AAPTS/PBS's Request for Exemption From Fees under Section 336(e). In its Petition for Reconsideration of the Fifth Report and Order, AAPTS/PBS requested that the Commission exempt public television licensees from any fee assessed in connection with revenue-generating use of the ancillary or supplementary services on their DTV spectrum "to the extent that revenues from those service are used to support the licensee's mission-related activities."[36] We sought comment in the Fees Proceeding on whether noncommercial television licensees should be exempt from such fees or subject to a nominal fee where they offer ancillary and supplementary services as a source of funding for public television.[37]

In its comments in the Fees Proceeding, AAPTS/PBS argues that public television stations should be exempt from such fees because the statutory purposes of Section 336(e)(2) do not apply to services provided by public television licensees.
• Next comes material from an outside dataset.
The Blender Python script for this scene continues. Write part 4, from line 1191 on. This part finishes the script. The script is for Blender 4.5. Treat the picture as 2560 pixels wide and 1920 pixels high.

AAPTS/PBS notes that if these revenues would be used to support noncommercial activities, there would be no need to "recover" a portion of the value of the spectrum for the public and that an exemption would not result in any "unjust enrichment". AAPTS/PBS also argues that, as public television stations are not auctioned, there is no equivalent amount that would have been received at auction.[38] Further, AAPTS/PBS contends that such an exemption would be consistent with other Congressional and regulatory policies, and that the Commission has concluded in other proceedings that the imposition of a fee on public broadcasting would dilute the financial support paid to public broadcasting by Congress.[39]